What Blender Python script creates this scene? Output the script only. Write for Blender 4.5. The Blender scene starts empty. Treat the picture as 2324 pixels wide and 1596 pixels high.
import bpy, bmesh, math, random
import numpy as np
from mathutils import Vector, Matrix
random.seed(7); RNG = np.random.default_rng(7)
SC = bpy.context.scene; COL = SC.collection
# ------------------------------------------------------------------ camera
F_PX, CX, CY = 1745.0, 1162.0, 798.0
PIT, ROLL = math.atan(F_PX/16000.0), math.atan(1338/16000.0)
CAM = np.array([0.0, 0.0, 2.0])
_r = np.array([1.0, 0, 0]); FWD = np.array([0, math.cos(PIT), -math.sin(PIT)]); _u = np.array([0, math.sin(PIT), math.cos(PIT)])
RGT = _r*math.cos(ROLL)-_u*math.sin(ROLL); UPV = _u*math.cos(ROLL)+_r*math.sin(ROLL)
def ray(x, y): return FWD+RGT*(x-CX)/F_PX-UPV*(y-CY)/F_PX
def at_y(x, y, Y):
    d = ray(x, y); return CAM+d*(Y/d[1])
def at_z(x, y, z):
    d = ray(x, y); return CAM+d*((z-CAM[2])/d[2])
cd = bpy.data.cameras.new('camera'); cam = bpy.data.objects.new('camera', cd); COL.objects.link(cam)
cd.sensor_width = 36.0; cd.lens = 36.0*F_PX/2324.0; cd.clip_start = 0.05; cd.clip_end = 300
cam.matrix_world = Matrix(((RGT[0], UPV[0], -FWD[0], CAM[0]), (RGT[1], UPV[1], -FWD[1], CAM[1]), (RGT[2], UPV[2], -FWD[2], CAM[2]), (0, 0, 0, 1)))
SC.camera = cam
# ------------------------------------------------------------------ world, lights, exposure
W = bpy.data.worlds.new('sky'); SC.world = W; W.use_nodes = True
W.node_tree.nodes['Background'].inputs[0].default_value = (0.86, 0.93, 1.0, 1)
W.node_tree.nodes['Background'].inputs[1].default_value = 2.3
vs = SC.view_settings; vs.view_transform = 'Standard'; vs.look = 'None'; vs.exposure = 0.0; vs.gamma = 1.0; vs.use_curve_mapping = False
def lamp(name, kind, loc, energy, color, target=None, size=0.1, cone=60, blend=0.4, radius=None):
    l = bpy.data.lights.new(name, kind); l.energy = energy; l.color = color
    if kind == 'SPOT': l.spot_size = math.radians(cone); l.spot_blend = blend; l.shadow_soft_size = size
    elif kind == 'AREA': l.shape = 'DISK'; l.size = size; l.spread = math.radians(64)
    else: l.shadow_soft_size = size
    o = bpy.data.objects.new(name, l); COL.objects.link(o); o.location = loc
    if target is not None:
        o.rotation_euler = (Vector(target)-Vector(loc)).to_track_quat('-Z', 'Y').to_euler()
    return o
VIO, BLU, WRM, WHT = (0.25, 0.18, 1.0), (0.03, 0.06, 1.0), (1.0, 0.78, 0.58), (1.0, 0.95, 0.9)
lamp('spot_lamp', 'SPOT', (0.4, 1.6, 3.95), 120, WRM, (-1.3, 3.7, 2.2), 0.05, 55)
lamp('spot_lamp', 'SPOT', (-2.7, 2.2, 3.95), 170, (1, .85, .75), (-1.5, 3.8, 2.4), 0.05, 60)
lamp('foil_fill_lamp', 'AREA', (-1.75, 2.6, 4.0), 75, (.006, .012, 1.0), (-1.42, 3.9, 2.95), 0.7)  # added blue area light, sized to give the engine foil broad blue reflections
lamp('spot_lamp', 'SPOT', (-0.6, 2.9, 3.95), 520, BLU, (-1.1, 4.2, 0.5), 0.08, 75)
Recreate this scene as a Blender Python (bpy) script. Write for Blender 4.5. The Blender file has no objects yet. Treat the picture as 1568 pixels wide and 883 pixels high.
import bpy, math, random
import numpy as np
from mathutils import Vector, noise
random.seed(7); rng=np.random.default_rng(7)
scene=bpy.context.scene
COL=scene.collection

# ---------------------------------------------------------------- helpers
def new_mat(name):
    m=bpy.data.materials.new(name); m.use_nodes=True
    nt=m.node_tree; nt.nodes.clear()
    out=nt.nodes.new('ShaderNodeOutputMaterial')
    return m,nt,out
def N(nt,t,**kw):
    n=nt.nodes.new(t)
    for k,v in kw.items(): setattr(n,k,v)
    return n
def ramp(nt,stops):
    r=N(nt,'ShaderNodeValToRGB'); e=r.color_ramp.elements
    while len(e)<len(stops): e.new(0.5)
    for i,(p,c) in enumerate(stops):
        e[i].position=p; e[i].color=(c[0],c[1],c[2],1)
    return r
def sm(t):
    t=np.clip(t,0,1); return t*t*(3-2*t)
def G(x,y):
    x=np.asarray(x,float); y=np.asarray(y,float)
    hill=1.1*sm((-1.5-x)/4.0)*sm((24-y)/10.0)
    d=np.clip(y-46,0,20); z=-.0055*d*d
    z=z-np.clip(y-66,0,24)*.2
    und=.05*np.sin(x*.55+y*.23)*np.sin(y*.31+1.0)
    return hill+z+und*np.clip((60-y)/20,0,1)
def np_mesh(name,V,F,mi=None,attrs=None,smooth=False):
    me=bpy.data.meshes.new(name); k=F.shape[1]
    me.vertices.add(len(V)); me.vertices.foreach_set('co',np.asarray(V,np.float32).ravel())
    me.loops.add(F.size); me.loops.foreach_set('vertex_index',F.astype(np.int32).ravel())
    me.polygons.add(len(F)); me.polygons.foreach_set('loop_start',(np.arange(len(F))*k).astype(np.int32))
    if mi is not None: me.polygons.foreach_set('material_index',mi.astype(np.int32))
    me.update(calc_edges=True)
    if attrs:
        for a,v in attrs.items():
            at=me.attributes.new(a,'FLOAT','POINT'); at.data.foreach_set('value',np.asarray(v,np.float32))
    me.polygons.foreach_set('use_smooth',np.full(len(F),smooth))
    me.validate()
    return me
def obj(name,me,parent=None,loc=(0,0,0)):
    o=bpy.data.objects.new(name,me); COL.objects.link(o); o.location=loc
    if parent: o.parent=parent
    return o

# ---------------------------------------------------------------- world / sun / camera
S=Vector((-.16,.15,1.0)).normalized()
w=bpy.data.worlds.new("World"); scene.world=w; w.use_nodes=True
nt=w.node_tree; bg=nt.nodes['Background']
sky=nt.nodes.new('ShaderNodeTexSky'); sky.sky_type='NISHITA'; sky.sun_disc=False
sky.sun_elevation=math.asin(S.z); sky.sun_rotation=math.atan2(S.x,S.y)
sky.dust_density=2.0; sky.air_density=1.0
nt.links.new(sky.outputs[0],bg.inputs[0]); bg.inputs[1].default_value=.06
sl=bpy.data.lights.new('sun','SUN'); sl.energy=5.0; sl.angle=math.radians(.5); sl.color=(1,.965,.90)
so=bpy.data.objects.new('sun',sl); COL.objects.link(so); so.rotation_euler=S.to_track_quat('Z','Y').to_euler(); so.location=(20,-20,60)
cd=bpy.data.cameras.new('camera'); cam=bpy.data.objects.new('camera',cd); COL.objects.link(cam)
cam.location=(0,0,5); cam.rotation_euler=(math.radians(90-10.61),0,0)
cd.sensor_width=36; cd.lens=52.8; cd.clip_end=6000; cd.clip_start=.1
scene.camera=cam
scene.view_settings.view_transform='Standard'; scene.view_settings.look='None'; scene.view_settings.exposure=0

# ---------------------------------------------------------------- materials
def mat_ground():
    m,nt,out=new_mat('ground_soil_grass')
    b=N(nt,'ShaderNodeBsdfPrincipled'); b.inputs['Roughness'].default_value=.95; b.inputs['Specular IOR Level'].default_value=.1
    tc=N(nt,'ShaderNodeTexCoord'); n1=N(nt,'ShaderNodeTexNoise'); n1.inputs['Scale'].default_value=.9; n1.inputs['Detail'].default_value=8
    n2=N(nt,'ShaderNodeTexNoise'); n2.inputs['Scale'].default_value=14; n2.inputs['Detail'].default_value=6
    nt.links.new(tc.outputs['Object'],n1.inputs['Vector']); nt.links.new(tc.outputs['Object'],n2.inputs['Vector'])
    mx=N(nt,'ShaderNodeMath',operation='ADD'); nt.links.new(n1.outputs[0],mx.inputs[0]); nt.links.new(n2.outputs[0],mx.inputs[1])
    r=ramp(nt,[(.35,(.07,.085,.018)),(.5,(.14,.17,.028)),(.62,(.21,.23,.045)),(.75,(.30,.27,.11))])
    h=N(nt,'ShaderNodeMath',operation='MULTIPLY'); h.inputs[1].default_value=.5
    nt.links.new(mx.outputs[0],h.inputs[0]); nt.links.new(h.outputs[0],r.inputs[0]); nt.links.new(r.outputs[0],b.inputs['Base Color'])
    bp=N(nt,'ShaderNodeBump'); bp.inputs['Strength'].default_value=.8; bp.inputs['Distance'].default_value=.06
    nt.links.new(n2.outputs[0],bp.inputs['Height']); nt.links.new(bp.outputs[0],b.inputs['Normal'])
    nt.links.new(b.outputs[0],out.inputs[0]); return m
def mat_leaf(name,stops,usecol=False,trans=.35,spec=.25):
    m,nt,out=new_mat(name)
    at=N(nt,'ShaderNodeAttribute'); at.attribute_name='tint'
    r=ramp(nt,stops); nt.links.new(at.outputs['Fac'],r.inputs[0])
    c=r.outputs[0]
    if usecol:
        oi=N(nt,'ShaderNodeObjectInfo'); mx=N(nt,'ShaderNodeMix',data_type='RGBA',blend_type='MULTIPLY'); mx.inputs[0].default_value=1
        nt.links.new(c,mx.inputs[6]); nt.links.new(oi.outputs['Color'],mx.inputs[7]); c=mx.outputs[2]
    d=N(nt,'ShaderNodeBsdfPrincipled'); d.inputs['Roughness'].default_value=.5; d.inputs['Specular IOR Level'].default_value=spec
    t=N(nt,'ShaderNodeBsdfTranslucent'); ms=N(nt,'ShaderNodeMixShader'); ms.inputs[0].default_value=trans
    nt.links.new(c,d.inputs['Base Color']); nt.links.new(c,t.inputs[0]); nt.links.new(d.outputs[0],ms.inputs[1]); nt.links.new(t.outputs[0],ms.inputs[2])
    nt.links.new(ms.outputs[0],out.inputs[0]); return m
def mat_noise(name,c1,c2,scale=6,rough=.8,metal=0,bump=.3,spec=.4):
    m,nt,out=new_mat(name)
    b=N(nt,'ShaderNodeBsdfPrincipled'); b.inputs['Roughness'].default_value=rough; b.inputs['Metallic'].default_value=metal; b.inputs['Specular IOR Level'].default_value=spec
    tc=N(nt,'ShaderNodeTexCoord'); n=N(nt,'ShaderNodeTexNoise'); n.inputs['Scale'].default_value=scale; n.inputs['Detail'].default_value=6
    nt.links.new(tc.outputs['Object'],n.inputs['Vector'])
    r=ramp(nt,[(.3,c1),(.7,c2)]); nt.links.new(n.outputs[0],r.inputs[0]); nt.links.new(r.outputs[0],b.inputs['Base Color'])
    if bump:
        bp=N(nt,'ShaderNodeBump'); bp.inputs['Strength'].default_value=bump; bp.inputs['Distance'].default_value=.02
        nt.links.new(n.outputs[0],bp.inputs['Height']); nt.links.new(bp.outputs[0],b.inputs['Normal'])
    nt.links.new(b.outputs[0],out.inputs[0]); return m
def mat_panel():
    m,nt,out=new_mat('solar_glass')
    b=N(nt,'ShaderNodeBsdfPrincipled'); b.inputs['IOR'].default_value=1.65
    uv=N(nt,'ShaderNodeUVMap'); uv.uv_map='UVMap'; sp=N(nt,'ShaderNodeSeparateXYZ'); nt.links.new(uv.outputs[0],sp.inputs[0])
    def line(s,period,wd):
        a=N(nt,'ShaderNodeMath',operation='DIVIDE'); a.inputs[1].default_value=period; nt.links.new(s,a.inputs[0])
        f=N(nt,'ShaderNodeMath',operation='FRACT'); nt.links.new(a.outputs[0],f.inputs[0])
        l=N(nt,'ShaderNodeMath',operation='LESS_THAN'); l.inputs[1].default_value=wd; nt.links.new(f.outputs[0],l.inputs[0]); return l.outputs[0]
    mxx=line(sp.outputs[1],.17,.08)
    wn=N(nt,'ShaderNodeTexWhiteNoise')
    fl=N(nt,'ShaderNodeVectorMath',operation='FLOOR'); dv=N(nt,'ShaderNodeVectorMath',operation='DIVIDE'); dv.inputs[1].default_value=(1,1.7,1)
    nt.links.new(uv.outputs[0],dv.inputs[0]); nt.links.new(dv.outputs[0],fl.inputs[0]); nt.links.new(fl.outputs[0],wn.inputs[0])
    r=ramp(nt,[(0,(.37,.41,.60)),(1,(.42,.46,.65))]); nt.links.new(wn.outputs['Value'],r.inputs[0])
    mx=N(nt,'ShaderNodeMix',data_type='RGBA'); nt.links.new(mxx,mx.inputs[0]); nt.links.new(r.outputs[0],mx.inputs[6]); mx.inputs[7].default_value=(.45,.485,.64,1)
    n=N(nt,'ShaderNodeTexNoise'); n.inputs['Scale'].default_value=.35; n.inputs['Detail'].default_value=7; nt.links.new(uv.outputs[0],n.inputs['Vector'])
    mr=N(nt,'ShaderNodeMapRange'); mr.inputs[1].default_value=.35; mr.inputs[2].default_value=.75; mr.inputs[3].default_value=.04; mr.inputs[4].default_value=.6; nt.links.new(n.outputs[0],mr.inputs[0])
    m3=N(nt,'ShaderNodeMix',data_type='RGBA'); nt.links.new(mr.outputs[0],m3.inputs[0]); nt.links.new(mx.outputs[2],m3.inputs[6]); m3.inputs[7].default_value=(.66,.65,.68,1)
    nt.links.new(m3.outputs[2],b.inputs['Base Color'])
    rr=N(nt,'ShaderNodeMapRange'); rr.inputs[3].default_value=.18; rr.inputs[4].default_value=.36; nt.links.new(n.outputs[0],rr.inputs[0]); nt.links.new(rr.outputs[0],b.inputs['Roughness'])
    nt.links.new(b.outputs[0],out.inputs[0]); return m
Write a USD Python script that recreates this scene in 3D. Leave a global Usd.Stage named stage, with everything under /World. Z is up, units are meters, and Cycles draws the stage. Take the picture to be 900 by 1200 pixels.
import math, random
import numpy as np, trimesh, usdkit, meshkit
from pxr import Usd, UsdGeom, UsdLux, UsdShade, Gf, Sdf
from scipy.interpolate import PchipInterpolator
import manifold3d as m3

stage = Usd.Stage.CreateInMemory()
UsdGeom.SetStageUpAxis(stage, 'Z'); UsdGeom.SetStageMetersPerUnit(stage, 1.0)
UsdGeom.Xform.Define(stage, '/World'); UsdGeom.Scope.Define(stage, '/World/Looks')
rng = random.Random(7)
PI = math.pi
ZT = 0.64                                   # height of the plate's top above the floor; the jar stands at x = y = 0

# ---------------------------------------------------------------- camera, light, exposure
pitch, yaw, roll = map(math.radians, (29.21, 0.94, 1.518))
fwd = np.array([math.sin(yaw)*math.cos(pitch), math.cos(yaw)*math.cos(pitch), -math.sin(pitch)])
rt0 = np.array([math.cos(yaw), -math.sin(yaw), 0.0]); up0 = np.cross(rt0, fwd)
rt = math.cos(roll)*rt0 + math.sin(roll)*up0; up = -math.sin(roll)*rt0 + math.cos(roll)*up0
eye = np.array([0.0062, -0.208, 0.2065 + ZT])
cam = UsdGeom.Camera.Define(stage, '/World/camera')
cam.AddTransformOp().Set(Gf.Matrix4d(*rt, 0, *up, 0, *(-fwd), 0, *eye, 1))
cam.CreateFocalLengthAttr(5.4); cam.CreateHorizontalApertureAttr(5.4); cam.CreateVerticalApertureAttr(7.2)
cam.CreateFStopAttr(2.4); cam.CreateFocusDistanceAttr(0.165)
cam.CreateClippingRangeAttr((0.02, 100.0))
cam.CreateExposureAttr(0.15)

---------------

Above are records; repeat only the lines starting at the line with "Recreate this scene" and ending at the line with "COL=scene.collection", exactly as they appear, both included.

Recreate this scene as a Blender Python (bpy) script. Write for Blender 4.5. The Blender file has no objects yet. Treat the picture as 1568 pixels wide and 883 pixels high.
import bpy, math, random
import numpy as np
from mathutils import Vector, noise
random.seed(7); rng=np.random.default_rng(7)
scene=bpy.context.scene
COL=scene.collection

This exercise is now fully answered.